No other group filed asset purchase agreements with the bankruptcy court by a court deadline of Oct. 9, and the ensuing 10-day window offered by investor Crossroads to ProSpot’s former owners and other executives to buy it back closed on Oct. 23 with no takers, sources said.

That means a deal that had been in the works prior to the Ch. 7 liquidation filing on July 20 for Busy Body/Gyms to Go owners to acquire all the assets from Crossroads should move forward, according to Busy Body/Gyms To Go co-owner Carlos Vazquez.

“Crossroads is 100-percent free and clear to enter into the agreements with anyone it wants to,” Vazquez told SNEWS®.

He said the final details of the deal that his company had in place prior to July are being worked out. Click here to see a July 22, 2009, SNEWS story, “11th-hour bankruptcy filing by ProSpot Fitness confuses future, asset ownership.”

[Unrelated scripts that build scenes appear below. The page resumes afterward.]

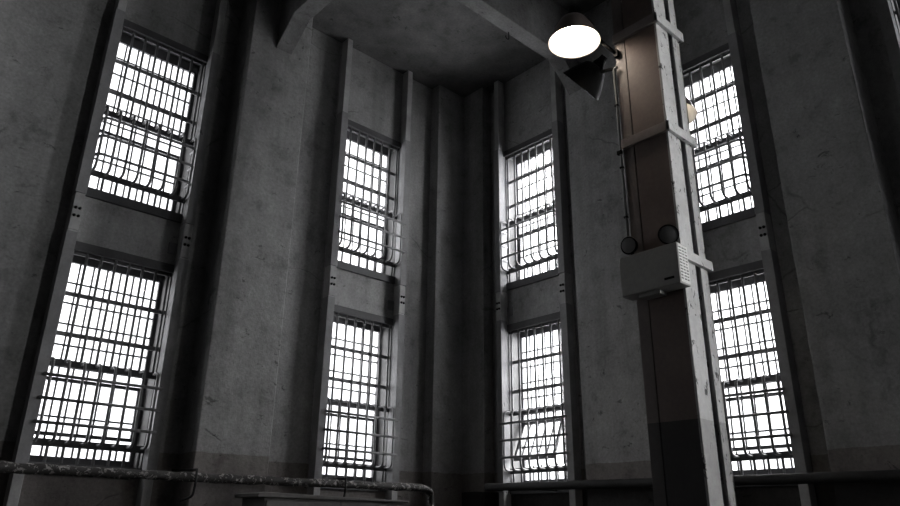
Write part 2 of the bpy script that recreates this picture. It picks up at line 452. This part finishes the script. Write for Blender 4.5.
cd = thing('conduit', 'thin electrical conduit down the left edge of the steel column to the emergency light', 'conduit', (4.585, 2.914, 3.572))
O2 = (4.585, 2.914, 3.572)
e = MB(O2); e.tube(fillet([(4.575, 2.87, 5.37), (4.572, 2.906, 5.36), (4.588, 2.912, 5.2), (4.586, 2.914, 3.572)], .05), .0125, 8); e.build('pipe', CONDM, cd)
for z in (5.0, 4.4, 3.95):
    e = MB(O2); e.box(4.570, 4.598, 2.9005, 2.93, z-.008, z+.008); e.build('clip', BLACK, cd)
e = MB(O2); e.box(4.568, 4.599, 2.9005, 2.945, 4.525, 4.56); e.build('junction', BLACK, cd, .004)

# ------------------------------------------------------------------ lamps
def lamp(label, rim, axis, R, mount, arm, lit, strength=None):
    """rim: centre of the opening; axis: out of the opening"""
    a = Vector(axis).normalized(); rim = Vector(rim)
    t = thing('reflector_lamp', label, 'lamp', mount, 0, 'reflector lamps on the steel column')
    D = R*1.12
    prof_o = [(R+.006, -.002), (R*.99, -.02), (R*.86, -D*.38), (R*.66, -D*.72), (R*.52, -D*.93), (R*.36, -D*1.02), (R*.2, -D*1.06)]
    prof_i = [(R+.004, .0), (R*.97, -.012), (R*.84, -D*.37), (R*.63, -D*.70), (R*.49, -D*.91), (R*.3, -D*.99), (0, -D)]
    e = MB(mount); e.lathe(prof_o, rim, a, 48); sh = e.build('shade', SHADE if lit else BLACK, t)
    e = MB(mount); e.lathe(prof_i, rim, a, 48); e.build('reflector', ENAMEL if lit else CHROME, sh)
    e = MB(mount); e.lathe([(0, -D*1.5), (.035, -D*1.49), (.042, -D*1.3), (.06, -D*1.1), (.06, -D*1.0)], rim, a, 20); e.build('socket', BLACK, t)
    pb = rim - a*D*.55
    e = MB(mount); e.lathe([(0, .085), (.04, .07), (.062, .03), (.06, -.02), (.035, -.07), (.022, -.12), (0, -.12)], pb, a, 20); e.build('bulb', (strength or BULB) if lit else ENAMEL, t)
    e = MB(mount); e.tube(fillet([rim - a*D*1.42] + [Vector(p) for p in arm] + [Vector(mount)], .05), .017, 8); e.build('arm', BLACK, t)
    e = MB(mount)
    mo = Vector(mount); e.box(mo.x-.012, mo.x+.016, mo.y-.02, mo.y+.02, mo.z-.035, mo.z+.035); e.build('bracket', BLACK, t, .004)
    return t
def at(px, py, x):
    d = CF + (px-450)/FPX*CR - (py-253)/FPX*CU
    return EYE + d*(x/d.x)
p1 = at(574.3, 42.5, 4.35); v1 = (p1-EYE).normalized()
U1 = (CU - v1*CU.dot(v1)).normalized()
a1 = -v1*.60 - U1*.79 + CR*.05
l1 = lamp('lit reflector lamp left of the steel column, its glowing white mouth towards the viewer', p1, a1, .226, (4.582, 2.875, 5.515), [at(590, 22, 4.5), at(601, 42, 4.55)], True)
p2 = at(580.5, 87, 4.95)
v2 = (p2-EYE).normalized(); U2 = (CU - v2*CU.dot(v2)).normalized()
a2 = CR*-.62 - U2*.76 + v2*.10
lamp('unlit black reflector lamp below the glowing one, turned away to the left', p2, a2, .218, (4.66, 2.912, 5.43), [at(601, 72, 4.92)], False)
p3 = at(670.5, 117.5, 5.18); v3 = (p3-EYE).normalized()
U3 = (CU - v3*CU.dot(v3)).normalized()
a3 = -v3*.56 - U3*.82 + CR*.12
lamp('lit reflector lamp behind the steel column, only its cream rim showing', p3, a3, .225, (4.997, 2.66, 5.42), [(5.08, 2.72, 5.46)], True, DIM)

# ------------------------------------------------------------------ emergency light
BX0, BX1, BY0, BY1, BZ0, BZ1 = 4.453, 4.60, 2.431, 2.93, 3.248, 3.565
em = thing('emergency_light', 'grey twin-headed emergency light box mounted low on the side of the steel column', 'emergency light', (4.53, 2.68, BZ0))
O3 = (4.53, 2.68, BZ0)
e = MB(O3); e.box(BX0, BX1-.002, BY0, BY1, BZ0, BZ1); hs = e.build('housing', BOXM, em, .008)
e = MB(O3); e.box(BX0+.012, BX1-.008, BY0-.003, BY0, BZ0+.012, BZ1-.012); lb = e.build('side_label', LABELM, hs)
e = MB(O3)
for k in range(11):                       # rows of small illegible print
    z = BZ1-.035-k*.024
    for c0, c1 in ((.018, .052), (.062, .092), (.100, .128)):
        c1 -= random.random()*.012
        e.box(BX0+c0, BX0+c1, BY0-.0045, BY0-.003, z-.006, z+.004)
e.build('printed_rows', INKM, hs)
e = MB(O3); e.box(BX0-.004, BX0, 2.475, 2.555, BZ0+.045, BZ0+.062); e.build('nameplate', BLACK, hs)
e = MB(O3); e.box(BX0+.03, BX1-.02, 2.62, 2.80, BZ0-.028, BZ0); e.build('battery_cover', BOXM, em, .006)
for (px, py, ax, rr) in ((629, 245.5, Vector((-.97, -.06, -.18)), .068), (668.5, 234.5, Vector((-.80, -.50, -.18)), .074)):
    c = at(px, py, 4.50); ax.normalize()
    hd = MB(O3); hd.lathe([(0, -.085), (.03, -.08), (rr*.8, -.045), (rr, -.012), (rr+.004, .004), (rr-.004, .012), (rr-.009, .006)], c, ax, 28); h = hd.build('lamp_head', BLACK, em)
    e = MB(O3); e.lathe([(rr-.006, .006), (rr*.6, .013), (0, .017)], c, ax, 28); e.build('lens', LENS, h)
    e = MB(O3)
    foot = Vector((4.53, c.y + (.02 if rr > .07 else 0), BZ1))
    e.tube([c - ax*.05, c - ax*.05 - Vector((0, 0, .04)), foot], .011, 8); e.build('swivel_neck', BLACK, h)

# ------------------------------------------------------------------ pipes
def rough_tube(e, pts, r, seg=18, amp=.012, step=.05):
    pts = [Vector(p) for p in pts]; out = []
    for a, b in zip(pts, pts[1:]):
        n = max(1, int((b-a).length/step))
        out += [a.lerp(b, k/n) for k in range(n)]
    out.append(pts[-1])
    e.tube(out, r, seg, True, lambda i: (lambda d, p: r + amp*noise.noise((p+d*.1)*9) + amp*.5*noise.noise((p+d*.1)*31)))
PY = YL-.56
pl = thing('insulated_pipe', 'long peeling lagged pipe running under the windows of the left wall', 'pipe', (3.2, PY, 2.06))
O4 = (3.2, PY, 2.06)
e = MB(O4); rough_tube(e, fillet([(-4, PY, 2.045), (3.2, PY, 2.045), (6.36, PY, 2.075), (6.50, PY, 2.03), (6.52, PY, 1.55), (6.52, PY+.45, 1.5)], .14, 5), .046); e.build('lagging', PIPEM, pl)
for x in (.6, 3.25, 5.1):
    e = MB(O4)
    e.tube(fillet([(x, PY-.06, 2.13), (x, PY-.075, 2.0), (x+.01, PY-.02, 1.86), (x-.06, PY+.10, 1.82)], .04), .013, 8)
    e.tube([(x, PY-.06, 2.12), (x, YL-PD if 3.28 < x < 4.16 else YL, 2.14)], .012, 8)
    e.build('hanger', PIPE2, pl)
PX = XR-.55
pr = thing('dark_pipe', 'dark pipe running low along the right wall under the windows', 'pipe', (PX, 4.0, 2.06))
O5 = (PX, 4.0, 2.06)
e = MB(O5); rough_tube(e, [(PX, 6.95, 2.095), (PX, 3.2, 2.06), (PX, -4.9, 2.0)], .05, 18, .006); e.build('lagging', PIPE2, pr)
for y in (6.2, 4.95, 2.2):
    e = MB(O5); e.tube([(PX, y, 2.06), (XR-PD if y < 6 else XR, y, 2.06)], .014, 8); e.build('hanger', PIPE2, pr)
# small step of wall trim under the right-hand windows
# ------------------------------------------------------------------ steel cabinet under the left windows
cb = thing('steel_cabinet', 'dark steel cabinet standing below the pipe under the left wall, only its top showing', 'cabinet', (4.75, 7.12, 0))
O6 = (4.75, 7.12, 0)
cx0, cx1, cy0, cy1, cz = 3.78, 5.62, 6.88, 7.36, 1.86
e = MB(O6); e.box(cx0, cx1, cy0, cy1, .06, cz); e.build('carcass', CABM, cb, .01)
e = MB(O6); e.prism([(cx0-.09, cz+.035), (cx0-.02, cz+.05), (cx1+.03, cz+.02), (cx1+.03, cz), (cx0-.09, cz)], 1, cy0-.03, cy1); e.build('top', CABM, cb, .008)
for k in range(2):
    a = cx0+.02+k*(cx1-cx0-.02)/2
    e = MB(O6); e.box(a, a+(cx1-cx0-.06)/2, cy0-.02, cy0, .1, cz-.03); d = e.build('cabinet_door', CABM, cb, .004)
    e = MB(O6); hx = a+.85 if k == 0 else a+.05
    e.tube(fillet([(hx, cy0-.02, 1.0), (hx, cy0-.06, 1.0), (hx, cy0-.06, 1.15), (hx, cy0-.02, 1.15)], .02), .008, 8); e.build('handle', CONDM, d)
for x in (cx0+.05, cx1-.05):
    for y in (cy0+.05, cy1-.05):
        e = MB(O6); e.box(x-.03, x+.03, y-.03, y+.03, 0, .06); e.build('foot', CABM, cb)

# hook on the ceiling beam
hk = thing('ceiling_hook', 'small iron hook screwed into the right-hand ceiling beam', 'hook', (5.86, 5.30, 7.855))
pts = [(0, 0, .02), (0, 0, -.10)]
arc = [(-.03+.03*math.cos(a), 0, -.12-.03*math.sin(a)) for a in [k*PI/8 for k in range(10)]]
e = MB(); e.tube([(0, 0, .02), (0, 0, -.11)] + arc, .006, 8); e.build('hook_shank', BLACK, hk)
e = MB(); e.lathe([(0, .0), (.022, .0), (.02, -.012), (0, -.012)], (0, 0, 0), (0, 0, 1), 16); e.build('hook_plate', BLACK, hk)

# ------------------------------------------------------------------ light
def area(name, loc, rot, sx, sy, L, c=(1, 1, 1)):
    d = bpy.data.lights.new(name, 'AREA'); d.shape = 'RECTANGLE'; d.size = sx; d.size_y = sy
    d.energy = L*PI*sx*sy; d.color = c
    o = bpy.data.objects.new(name, d); C.objects.link(o); o.location = loc; o.rotation_euler = rot
    return o
def daylight(c, left, L, zc=5.3, sy=5.4, sx=1.9):
    # added area lamp for a bay's overcast daylight, shifted out of the camera's sightline
    th = math.radians(14)
    if left: area('window_daylight', (c, YL+1.15, zc), (-(PI/2-th), 0, 0), sx, sy, L)
    else: area('window_daylight', (XR+1.15, c, zc), (PI/2-th, 0, PI/2), sx, sy, L)
daylight(4.55, True, 14); daylight(.85, True, 14)
daylight(5.78, False, 34); daylight(2.65, False, 34, sx=1.7); daylight(-.6, False, 20, sx=1.2)
for c in EXTRA:
    for z0, h in UNITS: area('window_daylight', (XR+1.0, c-2.0, z0+h/2), (PI/2, 0, .5), 1.3, h+.2, 60)
w = bpy.data.worlds.new('overcast_sky'); sc.world = w; w.use_nodes = True
bg = w.node_tree.nodes['Background']; bg.inputs[0].default_value = (.97, .98, 1, 1); bg.inputs[1].default_value = 2.6

vs = sc.view_settings; sc.display_settings.display_device = 'sRGB'
vs.view_transform = 'Standard'; vs.look = 'None'; vs.exposure = 0; vs.gamma = 1; vs.use_curve_mapping = False
sc.cycles.use_denoising = True
sc.cycles.max_bounces = 8; sc.cycles.diffuse_bounces = 5; sc.cycles.transparent_max_bounces = 12
sc.cycles.sample_clamp_indirect = 6
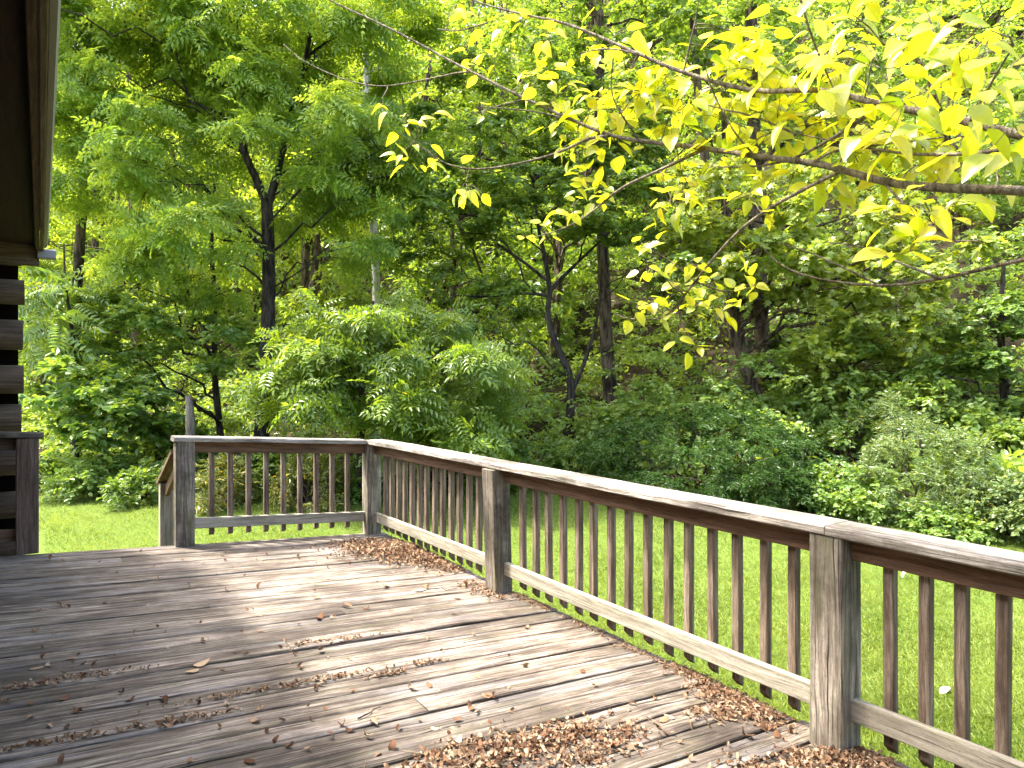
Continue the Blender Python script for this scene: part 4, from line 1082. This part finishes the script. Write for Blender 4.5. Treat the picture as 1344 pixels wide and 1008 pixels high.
def litter():
    pile('thick drift of dry brown leaves in the far corner of the deck', [(520, 724, .40, .34, .06, 1700, 0), (480, 715, .35, .18, .035, 500, 0), (555, 735, .30, .30, .05, 800, 0), (590, 745, .20, .16, .02, 260, 0), (630, 775, .1, .3, .01, 120, 0)], (.016, .038), 1, 120)
    pile('loose drift of dry leaves at the near edge of the deck', [(660, 985, .34, .16, .025, 420, -.1), (600, 1005, .34, .12, .025, 330, 0), (740, 965, .26, .09, .015, 240, 0), (780, 990, .3, .1, .012, 200, 0), (820, 962, .14, .06, .01, 70, 0), (1000, 1030, .3, .2, .02, 260, 0)], (.014, .034), 2, 160)
    pile('strip of dry leaves and needles under the bottom rail left of the nearest post', [(960, 918, .13, .22, .02, 420, 0), (920, 885, .10, .22, .014, 220, 0), (1000, 940, .12, .12, .015, 200, 0), (940, 935, .16, .08, .01, 110, 0)], (.014, .032), 3, 260)
    pile('dry leaves gathered round the foot of the nearest post', [(1100, 998, .22, .10, .02, 330, 0), (1060, 1000, .12, .1, .012, 120, 0), (1150, 1003, .16, .10, .018, 200, 0)], (.014, .032), 4, 160)
    pile('thin scatter of bits along the rail between the nearest and middle posts', [(715, 793, .12, .14, .008, 90, 0), (775, 822, .08, .22, .006, 80, 0), (840, 855, .07, .22, .006, 60, 0), (690, 782, .14, .1, .008, 80, 0)], (.008, .022), 5, 160)
    pile('leaves caught in a deck seam running left of centre', [(300, 915, .26, .025, .007, 50, -.03), (420, 893, .30, .025, .009, 110, -.03), (510, 885, .12, .02, .008, 50, -.03), (560, 870, .10, .02, .006, 30, -.03)], (.012, .028), 6, 10)
    pile('leaves caught in a deck seam nearer the bottom left', [(180, 955, .22, .025, .006, 34, -.03), (270, 940, .2, .03, .007, 40, -.03), (60, 975, .2, .02, .008, 50, -.03)], (.012, .028), 7, 10)
    pile('leaves caught in the deck seam below the house shadow at left', [(60, 895, .22, .025, .006, 26, 0), (120, 888, .25, .03, .010, 55, 0), (20, 905, .2, .02, .008, 40, 0), (400, 845, .2, .02, .006, 40, 0), (460, 838, .2, .02, .006, 30, 0)], (.012, .03), 8, 6)
litter()
def loose_leaves():
    rg = np.random.default_rng(77)
    protos = []
    for k in range(10):
        V, Fc = crumple(1, rg, np.array([1.0]), np.array([0.0]), np.zeros((1, 3)))
        V[:, :2] -= V[:, :2].mean(0)
        protos.append(mesh_np('dry_leaf', V, [(Fc, 0)], [M['dry']], True))
    spots = [(65, 735, .05), (48, 878, .04), (12, 922, .035), (110, 888, .03), (66, 875, .04), (40, 925, .03), (215, 920, .05), (102, 935, .035), (85, 918, .04), (40, 942, .035), (300, 925, .035), (328, 1000, .04), (435, 968, .04), (380, 980, .035), (405, 985, .03), (335, 948, .045), (350, 960, .03), (220, 955, .05), (228, 948, .04), (335, 722, .03), (392, 733, .05), (430, 760, .03), (340, 773, .05), (350, 728, .03), (292, 730, .03), (415, 785, .05), (455, 797, .05), (480, 800, .045), (420, 812, .06), (505, 770, .08), (560, 772, .05), (600, 786, .035), (420, 855, .05), (435, 845, .03), (395, 878, .04), (600, 945, .035), (490, 950, .045), (620, 930, .05), (640, 915, .045), (625, 935, .03), (540, 905, .045), (563, 900, .04), (580, 855, .03), (690, 875, .045), (645, 917, .05), (765, 883, .04), (830, 925, .03), (860, 918, .03), (600, 975, .045), (420, 900, .035), (780, 900, .03), (872, 945, .05), (515, 985, .05), (130, 738, .03), (185, 725, .03), (240, 735, .025), (265, 740, .025), (210, 760, .03), (305, 745, .025), (720, 860, .02), (980, 967, .05), (1020, 965, .045)]
    for _ in range(150):
        px = rg.uniform(0, 900); py = rg.uniform(722, 1005)
        s, t = deck_st(px, py)
        if -.2 < s < 2.5 and t < 6.0: spots.append((px, py, rg.uniform(.014, .035)))
    for i, (px, py, L) in enumerate(spots):
        s, t = deck_st(px, py); p = P(s, t)
        o = link('dry_leaf', protos[i % 10]); o.location = Vector(p + (0, 0, .002)); L *= 1.3; o.scale = (L, L * rg.uniform(.8, 1.2), L * rg.uniform(.45, .85)); o.rotation_euler = (0, 0, rg.uniform(0, 6.28))
        tag(o, 'small curled brown dry leaf lying loose on the deck boards', 'dry leaf', 'loose dry leaves on the deck')
    tv, tf = leaf_tmpl(.15, .5, .33)
    for (px, py, L, lb, m) in ((265, 872, .085, 'largest pale tan leaf lying flat on the shaded boards left of centre', 'drytan'), (252, 882, .065, 'pale narrow tan leaf just below the largest tan leaf', 'drytan'), (878, 942, .05, 'golden brown leaf lying alone near the strip of litter by the rail', 'drytan')):
        s, t = deck_st(px, py); p = P(s, t)
        V = tv * np.array((1, 1, -.6)); V[:, 2] -= V[:, 2].min()
        o = link('dry_leaf', mesh_np('dry_leaf', V - np.array((.5, 0, 0)), [(tf, 0)], [M[m]], True)); o.location = Vector(p + (0, 0, .003)); o.scale = (L, L, L); o.rotation_euler = (0, 0, rg.uniform(0, 6.28))
        tag(o, lb, 'dry leaf')
    # thin fallen twigs
    for (a, c, lb) in (((545, 778), (600, 774), 'thin dry twig lying across the boards in front of the middle post'), ((470, 945), (500, 930), 'thin twig lying on the boards above the near drift of leaves')):
        p0 = P(*deck_st(*a), .006); p1 = P(*deck_st(*c), .008)
        tb = Tubes(); tb.add(limb(p0, p1, .01, 8, .03), np.linspace(.004, .002, 8), 6)
        o = link('fallen_twig', tb.mesh('fallen_twig', M['bark_brown'], p0)); o.location = Vector(p0); tag(o, lb, 'twig')
    # scraps on the lawn
    for (px, py, lb) in ((1240, 910, 'small white scrap lying in the grass right of the nearest post'), (1187, 765, 'tiny white scrap in the grass far below the near railing')):
        v = (504 - py) / F; Z = (0.06 - CAMZ) / v; p = at(px, py, Z)
        V, Fc = crumple(1, rg, np.array([.085]), np.array([.0]), np.zeros((1, 3)))
        o = link('paper_scrap', mesh_np('paper_scrap', V, [(Fc, 0)], [M['white']], True)); o.location = (p[0], p[1], float(gz(p[0], p[1])) + .05); tag(o, lb, 'scrap')
loose_leaves()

“We are working out our deal with Crossroads,” he added, noting the ink should be dry on it in the next 30 days. He declined to disclose how it will differ, if at all, from the arrangement the GTG company had in July when it was to take over the lien and assets from Crossroads. Vazquez had overseen the transport of hundreds of gyms, benches, accessories and cardio equipment from the ProSpot Georgia warehouses under contract with Crossroads to his warehouses in Florida in mid-July.

Two weeks after the 11th-hour filing with U.S. Bankruptcy Court, Northern District of Georgia, which came just nine minutes before Crossroads was to assume total control, the court declined the investment company’s relief from the stay to give the court-appointed trustee time to further analyze the case and claims being made. Three weeks later, without action, Crossroads filed a second claim for relief from the court stay. Click here to see a Sept. 4, 2009, SNEWS story, “ProSpot assets ownership in the air, case stalled in bankruptcy court.” 

That led the court to set a deadline for the trustee. On Oct. 2, the court ordered the trustee to submit an executed asset purchase agreement with deposit by Oct. 9, otherwise the stay imposed by the court would be terminated without further hearings.

Topping the creditors list that was filed with the bankruptcy papers was Travis Hall with a claim of nearly $2 million. Manufacturer Land America’s claim is shown as $1.2 million, while the debt to Crossroads is listed as $550,000. In court papers, Crossroads claimed it was owed $645,000. The filings listed company liabilities as $5.34 million, and its assets as $2.2 million.

ProSpot Fitness (www.ProSpotfitness.com) was founded in 1998 by Michael Slawinski.